Blind Slippage Pools

Darklake’s Blind Slippage Pools use a two-step execution model to prevent frontrunning without compromising liquidity efficiency.

At the heart of most MEV exploits is intent leakage. Traditional AMMs are fully transparent, exposing trade data to the public mempool before execution. This creates opportunities for frontrunners to profit at the expense of honest market participants. Blind Slippage Pools break that vulnerability by keeping the minimum output of each swap confidential until after execution.

How It Works

The trade process is split into two phases:

1. Commitment Phase

After a user expresses intent to trade asset Y for asset X with a specified minimum output (min_out) of Y, a hash of the min_out is generated together with a unique cryptographic salt, and both are submitted with the trade. Input tokens are transferred from the user to the pool and the price action is calculated.

2. Proof phase

A Groth16 proof is created by Darklake's Proof Generator to show that the calculated return either matches or exceeds the hidden min_out. If valid, the trade settles. If not, the transaction is reverted and funds returned.
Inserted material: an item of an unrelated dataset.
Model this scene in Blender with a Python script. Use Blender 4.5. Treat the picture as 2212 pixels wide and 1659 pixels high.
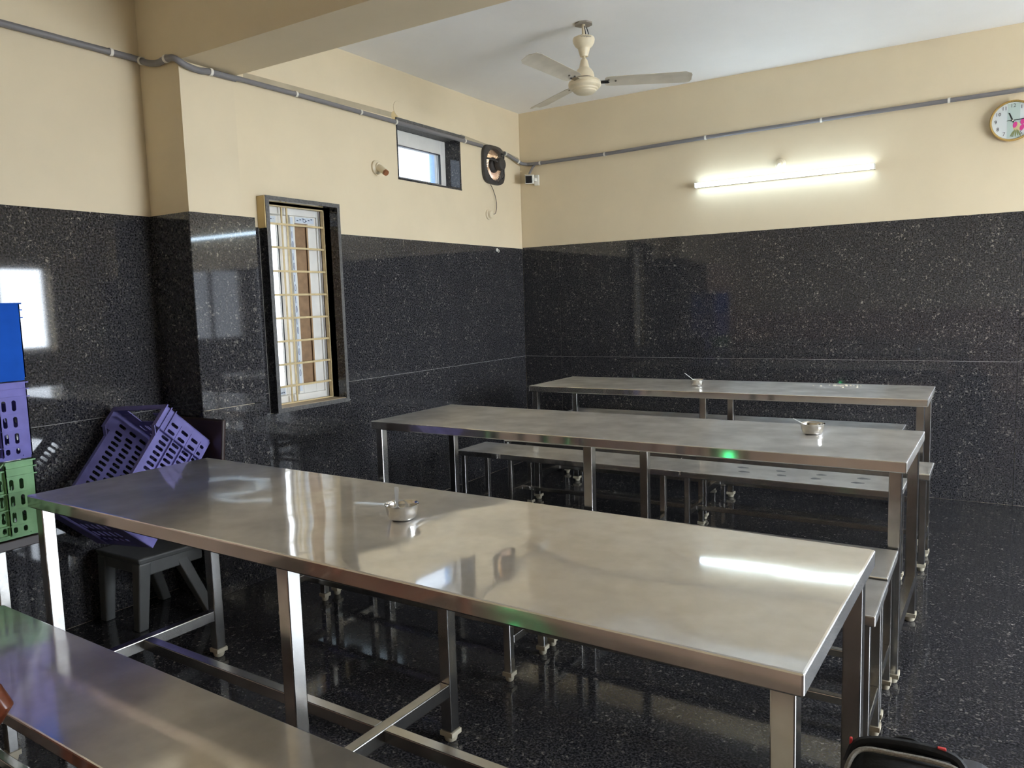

The diagram below illustrates the execution sequence in more detail:

Key advantages

Blind Slippage Pools add a cryptographic commitment layer to the AMM that makes slippage data invisible to searchers but verifiable post-trade. This mechanism neutralizes frontrunning at the source by removing the signal MEV bots rely on to manipulate transaction ordering. At the same time, the underlying AMM model is unchanged, meaning liquidity remains fully usable, with no idle capital, batching delays, or sequencing bottlenecks.